Ma, alla fine, ci sono diversi modi per convincere un cliente a scegliere noi rispetto ad altri: uno è urlare (metaforicamente, o così almeno spero) e spaventare, facendo leva sui sentimenti negativi del potenziale cliente (“potresti essere fregato e fare la figura dello scemo, se non ti rivolgi a me” piuttosto che “potresti buttare via dei soldi”).

Oppure si può scegliere di porsi con la massima trasparenza, analizzare fino in fondo l’esigenza del cliente, spiegare il potenziale e (se necessario) i limiti del servizio che si è in grado di offrire e, soprattutto, contestualizzare sempre ogni sforzo con motivazioni e riflessioni.

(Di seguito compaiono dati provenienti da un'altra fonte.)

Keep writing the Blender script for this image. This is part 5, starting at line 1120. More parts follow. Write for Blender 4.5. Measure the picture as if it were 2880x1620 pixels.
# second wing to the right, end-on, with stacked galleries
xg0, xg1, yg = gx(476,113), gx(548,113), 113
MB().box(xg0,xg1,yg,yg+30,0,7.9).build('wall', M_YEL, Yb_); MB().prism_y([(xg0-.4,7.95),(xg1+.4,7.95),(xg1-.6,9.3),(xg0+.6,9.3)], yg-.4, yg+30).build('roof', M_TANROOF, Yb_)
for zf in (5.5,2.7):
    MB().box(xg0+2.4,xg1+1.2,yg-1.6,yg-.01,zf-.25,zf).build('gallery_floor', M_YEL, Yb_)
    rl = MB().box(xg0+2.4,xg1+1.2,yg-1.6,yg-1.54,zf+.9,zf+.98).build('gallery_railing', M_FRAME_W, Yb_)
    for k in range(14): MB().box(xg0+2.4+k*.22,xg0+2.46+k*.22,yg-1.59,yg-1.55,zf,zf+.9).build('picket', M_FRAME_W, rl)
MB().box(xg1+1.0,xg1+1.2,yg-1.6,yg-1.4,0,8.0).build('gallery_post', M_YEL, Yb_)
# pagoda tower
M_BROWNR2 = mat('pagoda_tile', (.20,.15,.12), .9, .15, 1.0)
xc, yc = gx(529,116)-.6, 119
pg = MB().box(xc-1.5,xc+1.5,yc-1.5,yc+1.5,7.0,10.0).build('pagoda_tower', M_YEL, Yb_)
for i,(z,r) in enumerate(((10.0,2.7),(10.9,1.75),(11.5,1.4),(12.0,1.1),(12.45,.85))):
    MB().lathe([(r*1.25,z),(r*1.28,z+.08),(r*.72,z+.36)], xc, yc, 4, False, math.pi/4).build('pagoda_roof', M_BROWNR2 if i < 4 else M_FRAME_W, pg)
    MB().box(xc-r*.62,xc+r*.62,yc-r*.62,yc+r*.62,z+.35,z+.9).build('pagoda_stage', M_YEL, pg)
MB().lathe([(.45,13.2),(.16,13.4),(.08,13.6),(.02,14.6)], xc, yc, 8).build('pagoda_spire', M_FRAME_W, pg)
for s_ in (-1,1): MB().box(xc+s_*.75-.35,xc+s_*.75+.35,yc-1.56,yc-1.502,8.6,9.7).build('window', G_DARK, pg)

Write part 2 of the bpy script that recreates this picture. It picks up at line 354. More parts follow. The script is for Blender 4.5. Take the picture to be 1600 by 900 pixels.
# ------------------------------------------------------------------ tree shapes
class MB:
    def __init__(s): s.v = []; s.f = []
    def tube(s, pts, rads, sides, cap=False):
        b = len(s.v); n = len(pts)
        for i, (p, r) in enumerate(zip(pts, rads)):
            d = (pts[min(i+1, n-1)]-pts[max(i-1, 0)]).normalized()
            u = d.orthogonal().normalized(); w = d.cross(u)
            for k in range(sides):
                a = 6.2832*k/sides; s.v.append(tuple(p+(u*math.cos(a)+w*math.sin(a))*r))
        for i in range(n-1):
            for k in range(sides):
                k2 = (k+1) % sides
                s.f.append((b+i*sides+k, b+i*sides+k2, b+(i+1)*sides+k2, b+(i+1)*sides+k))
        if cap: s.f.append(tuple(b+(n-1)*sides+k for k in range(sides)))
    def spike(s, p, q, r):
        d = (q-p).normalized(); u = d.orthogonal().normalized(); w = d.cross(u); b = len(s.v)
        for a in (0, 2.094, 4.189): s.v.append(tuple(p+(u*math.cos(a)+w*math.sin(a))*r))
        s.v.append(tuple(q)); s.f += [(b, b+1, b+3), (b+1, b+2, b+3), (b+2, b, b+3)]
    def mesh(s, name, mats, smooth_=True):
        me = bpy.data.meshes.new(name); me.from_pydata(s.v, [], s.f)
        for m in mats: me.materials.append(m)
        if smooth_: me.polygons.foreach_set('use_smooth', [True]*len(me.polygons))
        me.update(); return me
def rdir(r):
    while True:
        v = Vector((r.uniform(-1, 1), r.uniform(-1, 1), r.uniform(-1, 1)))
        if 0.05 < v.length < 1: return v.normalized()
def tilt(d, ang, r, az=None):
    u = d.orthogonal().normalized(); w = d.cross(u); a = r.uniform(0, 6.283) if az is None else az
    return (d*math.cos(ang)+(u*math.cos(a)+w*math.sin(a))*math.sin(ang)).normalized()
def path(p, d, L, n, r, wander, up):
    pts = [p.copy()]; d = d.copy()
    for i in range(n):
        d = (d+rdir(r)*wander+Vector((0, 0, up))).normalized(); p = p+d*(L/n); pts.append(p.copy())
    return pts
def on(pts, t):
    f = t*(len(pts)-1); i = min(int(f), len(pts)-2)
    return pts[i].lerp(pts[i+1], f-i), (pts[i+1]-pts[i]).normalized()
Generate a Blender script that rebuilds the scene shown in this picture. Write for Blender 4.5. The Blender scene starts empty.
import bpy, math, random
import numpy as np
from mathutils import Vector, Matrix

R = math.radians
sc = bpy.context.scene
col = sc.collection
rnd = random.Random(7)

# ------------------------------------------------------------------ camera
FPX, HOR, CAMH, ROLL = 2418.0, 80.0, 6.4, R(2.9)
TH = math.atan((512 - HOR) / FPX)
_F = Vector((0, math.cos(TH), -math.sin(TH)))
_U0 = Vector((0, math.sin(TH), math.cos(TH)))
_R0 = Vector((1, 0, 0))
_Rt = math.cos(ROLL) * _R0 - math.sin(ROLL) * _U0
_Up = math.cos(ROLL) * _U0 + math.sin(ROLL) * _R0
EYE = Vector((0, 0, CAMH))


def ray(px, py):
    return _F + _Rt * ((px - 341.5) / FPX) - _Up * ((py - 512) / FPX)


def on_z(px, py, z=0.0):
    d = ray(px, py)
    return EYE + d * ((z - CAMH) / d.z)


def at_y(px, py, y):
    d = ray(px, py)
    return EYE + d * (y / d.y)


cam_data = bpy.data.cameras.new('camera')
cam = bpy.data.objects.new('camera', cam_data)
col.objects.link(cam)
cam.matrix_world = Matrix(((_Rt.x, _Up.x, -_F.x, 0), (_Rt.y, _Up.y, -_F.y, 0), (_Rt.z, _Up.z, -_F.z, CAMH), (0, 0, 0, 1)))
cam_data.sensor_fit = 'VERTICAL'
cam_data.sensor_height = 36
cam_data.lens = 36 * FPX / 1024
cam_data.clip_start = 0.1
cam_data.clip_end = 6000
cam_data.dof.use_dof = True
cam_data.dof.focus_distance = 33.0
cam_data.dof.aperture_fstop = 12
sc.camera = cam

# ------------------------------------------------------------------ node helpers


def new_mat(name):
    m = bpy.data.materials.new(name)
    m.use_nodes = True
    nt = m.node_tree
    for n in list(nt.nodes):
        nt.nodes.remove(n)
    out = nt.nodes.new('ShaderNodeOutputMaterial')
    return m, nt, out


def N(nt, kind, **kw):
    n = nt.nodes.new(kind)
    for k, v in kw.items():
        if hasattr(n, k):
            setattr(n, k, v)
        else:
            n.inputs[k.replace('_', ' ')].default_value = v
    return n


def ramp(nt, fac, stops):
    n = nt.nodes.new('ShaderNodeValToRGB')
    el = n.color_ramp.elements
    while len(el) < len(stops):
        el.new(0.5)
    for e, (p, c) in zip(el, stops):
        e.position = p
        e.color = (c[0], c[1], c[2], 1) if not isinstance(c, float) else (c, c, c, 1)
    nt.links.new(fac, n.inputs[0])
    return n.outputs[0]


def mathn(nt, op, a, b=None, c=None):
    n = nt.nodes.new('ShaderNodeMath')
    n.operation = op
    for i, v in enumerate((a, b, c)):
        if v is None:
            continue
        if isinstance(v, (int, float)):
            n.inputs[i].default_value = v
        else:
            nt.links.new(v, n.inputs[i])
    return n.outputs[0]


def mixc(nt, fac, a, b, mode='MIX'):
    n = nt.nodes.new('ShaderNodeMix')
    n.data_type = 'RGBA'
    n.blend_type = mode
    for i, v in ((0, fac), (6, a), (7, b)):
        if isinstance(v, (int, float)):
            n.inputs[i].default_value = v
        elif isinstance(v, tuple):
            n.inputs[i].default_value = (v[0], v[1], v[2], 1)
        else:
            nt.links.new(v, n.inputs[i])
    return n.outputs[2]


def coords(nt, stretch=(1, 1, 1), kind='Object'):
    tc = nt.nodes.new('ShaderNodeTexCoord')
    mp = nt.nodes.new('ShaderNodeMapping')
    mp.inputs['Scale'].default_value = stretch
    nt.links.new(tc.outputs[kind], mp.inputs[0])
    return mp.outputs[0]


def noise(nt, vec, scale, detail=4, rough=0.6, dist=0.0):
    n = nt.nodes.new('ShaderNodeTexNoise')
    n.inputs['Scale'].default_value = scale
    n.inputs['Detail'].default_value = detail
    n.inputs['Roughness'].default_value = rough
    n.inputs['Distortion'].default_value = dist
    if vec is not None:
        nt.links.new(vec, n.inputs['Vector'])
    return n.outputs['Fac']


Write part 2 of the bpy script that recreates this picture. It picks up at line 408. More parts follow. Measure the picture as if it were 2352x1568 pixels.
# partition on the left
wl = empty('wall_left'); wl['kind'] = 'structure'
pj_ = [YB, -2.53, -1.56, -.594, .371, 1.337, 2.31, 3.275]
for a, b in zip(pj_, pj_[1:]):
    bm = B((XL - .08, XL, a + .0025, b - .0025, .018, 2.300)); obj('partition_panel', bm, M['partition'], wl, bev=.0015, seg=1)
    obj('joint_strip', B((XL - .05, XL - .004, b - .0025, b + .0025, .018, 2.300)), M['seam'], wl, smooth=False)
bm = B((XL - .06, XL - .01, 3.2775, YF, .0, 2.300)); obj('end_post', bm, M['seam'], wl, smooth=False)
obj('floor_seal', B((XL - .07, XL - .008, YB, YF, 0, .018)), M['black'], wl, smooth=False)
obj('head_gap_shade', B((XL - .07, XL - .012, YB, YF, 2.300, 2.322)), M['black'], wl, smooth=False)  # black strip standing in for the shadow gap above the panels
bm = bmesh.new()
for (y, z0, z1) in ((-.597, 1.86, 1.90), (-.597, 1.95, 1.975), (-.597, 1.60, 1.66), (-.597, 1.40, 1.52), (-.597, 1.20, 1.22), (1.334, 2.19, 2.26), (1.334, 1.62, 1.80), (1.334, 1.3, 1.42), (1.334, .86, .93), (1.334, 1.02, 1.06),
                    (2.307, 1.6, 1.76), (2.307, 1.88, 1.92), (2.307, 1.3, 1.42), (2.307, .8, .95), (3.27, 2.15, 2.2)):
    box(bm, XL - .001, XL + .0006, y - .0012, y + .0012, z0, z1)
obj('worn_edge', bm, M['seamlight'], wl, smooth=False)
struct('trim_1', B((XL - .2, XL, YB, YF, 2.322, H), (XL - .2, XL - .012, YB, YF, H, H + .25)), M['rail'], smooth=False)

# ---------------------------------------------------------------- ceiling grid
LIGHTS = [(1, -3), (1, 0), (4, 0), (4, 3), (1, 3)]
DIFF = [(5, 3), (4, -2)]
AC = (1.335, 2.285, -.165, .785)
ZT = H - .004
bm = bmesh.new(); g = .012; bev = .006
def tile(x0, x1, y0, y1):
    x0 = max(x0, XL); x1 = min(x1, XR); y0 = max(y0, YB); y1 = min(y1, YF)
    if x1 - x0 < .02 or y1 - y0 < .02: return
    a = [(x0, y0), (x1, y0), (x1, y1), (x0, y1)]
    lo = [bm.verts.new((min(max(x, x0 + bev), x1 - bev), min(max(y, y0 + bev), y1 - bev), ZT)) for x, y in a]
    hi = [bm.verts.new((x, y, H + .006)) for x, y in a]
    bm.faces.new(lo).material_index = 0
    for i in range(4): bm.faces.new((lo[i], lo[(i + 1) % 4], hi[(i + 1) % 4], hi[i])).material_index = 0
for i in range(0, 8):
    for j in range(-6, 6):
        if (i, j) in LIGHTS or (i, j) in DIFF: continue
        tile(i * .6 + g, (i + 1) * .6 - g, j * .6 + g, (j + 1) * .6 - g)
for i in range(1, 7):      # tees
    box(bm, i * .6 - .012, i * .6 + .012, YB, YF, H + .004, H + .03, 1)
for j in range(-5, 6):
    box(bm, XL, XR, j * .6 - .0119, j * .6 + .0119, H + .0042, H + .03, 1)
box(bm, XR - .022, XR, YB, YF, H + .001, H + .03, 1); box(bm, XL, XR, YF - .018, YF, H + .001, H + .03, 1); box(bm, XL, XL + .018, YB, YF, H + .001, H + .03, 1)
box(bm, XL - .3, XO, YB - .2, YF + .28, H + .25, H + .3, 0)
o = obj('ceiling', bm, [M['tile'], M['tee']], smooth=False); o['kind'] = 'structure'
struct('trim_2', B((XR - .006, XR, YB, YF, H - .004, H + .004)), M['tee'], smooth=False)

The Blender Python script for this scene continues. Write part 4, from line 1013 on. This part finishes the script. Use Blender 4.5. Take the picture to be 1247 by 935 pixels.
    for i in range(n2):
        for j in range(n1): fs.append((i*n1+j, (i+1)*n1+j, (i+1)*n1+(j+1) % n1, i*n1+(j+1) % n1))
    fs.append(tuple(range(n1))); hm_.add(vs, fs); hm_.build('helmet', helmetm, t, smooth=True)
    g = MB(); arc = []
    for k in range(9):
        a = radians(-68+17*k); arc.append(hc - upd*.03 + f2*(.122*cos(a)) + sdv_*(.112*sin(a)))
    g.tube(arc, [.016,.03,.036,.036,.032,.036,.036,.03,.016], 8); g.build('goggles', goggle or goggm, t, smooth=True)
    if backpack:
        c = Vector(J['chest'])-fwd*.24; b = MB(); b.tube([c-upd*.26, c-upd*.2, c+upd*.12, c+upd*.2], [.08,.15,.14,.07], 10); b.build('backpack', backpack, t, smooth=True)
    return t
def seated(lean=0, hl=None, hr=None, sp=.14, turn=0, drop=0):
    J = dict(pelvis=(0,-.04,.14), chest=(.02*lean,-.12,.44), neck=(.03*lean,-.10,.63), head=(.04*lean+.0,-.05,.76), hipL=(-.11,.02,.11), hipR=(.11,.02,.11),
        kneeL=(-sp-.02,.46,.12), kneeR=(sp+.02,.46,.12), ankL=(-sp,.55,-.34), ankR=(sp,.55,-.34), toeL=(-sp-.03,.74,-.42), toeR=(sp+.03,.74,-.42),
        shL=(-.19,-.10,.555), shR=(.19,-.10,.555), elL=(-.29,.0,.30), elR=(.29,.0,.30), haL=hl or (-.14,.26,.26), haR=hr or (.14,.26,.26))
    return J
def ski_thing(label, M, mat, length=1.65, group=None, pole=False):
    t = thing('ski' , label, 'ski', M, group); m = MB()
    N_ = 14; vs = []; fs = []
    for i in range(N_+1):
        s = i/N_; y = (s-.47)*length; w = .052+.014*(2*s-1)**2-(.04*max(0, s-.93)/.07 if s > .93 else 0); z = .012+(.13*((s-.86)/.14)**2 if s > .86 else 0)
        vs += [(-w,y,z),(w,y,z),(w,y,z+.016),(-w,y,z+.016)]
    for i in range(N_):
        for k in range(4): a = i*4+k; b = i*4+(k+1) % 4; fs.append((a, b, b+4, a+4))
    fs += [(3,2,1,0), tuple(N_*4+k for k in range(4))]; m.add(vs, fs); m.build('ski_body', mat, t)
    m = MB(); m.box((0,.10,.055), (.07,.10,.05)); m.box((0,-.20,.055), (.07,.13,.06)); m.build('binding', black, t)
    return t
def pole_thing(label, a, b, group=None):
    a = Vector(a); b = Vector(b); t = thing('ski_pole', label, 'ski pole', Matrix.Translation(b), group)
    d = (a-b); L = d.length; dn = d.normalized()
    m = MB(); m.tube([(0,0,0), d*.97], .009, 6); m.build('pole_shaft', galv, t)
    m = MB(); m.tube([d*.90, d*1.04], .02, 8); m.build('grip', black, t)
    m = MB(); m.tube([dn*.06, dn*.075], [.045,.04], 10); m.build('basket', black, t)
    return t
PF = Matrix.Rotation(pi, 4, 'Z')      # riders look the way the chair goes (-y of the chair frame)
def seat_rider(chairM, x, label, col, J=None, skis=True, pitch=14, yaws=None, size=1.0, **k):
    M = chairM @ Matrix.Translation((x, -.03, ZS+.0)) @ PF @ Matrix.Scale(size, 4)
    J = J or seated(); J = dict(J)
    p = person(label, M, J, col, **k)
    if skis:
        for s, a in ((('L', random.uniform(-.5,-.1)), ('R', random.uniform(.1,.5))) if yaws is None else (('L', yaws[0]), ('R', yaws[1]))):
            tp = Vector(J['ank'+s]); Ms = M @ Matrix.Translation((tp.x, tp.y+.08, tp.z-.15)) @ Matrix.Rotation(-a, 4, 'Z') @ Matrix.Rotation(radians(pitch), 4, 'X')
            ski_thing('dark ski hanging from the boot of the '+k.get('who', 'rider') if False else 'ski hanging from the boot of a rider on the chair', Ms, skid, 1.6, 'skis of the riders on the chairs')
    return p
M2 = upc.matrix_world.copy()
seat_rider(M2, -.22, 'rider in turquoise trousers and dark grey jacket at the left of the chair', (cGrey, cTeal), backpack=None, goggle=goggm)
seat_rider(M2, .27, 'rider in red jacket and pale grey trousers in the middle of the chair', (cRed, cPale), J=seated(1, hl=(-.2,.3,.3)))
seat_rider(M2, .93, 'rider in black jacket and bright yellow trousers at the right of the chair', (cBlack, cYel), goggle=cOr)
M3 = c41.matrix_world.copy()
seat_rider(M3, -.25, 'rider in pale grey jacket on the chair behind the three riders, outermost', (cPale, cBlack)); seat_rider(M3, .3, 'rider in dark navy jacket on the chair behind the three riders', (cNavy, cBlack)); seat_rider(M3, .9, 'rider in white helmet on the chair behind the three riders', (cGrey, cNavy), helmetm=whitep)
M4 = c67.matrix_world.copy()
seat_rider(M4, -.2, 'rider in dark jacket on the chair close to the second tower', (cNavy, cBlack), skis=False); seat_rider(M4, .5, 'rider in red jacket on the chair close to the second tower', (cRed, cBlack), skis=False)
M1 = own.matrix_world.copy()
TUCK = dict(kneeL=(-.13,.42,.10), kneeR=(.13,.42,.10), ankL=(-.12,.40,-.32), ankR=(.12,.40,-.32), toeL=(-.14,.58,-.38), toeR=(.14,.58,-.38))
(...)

Cosa significa questa seconda modalità? In pratica, coinvolgere attivamente il cliente in un brainstorming costante e aiutarlo a focalizzare al meglio non solo i suoi obiettivi, ma anche la strada migliore per realizzarli, sapendo cambiare eventualmente strategia secondo il mutamento delle circostanze. Ne scaturisce un circolo virtuoso che permette da un lato una crescita professionale e, dall’altro, la fidelizzazione del cliente.

Personalmente, preferisco di gran lunga la seconda strada. E voi?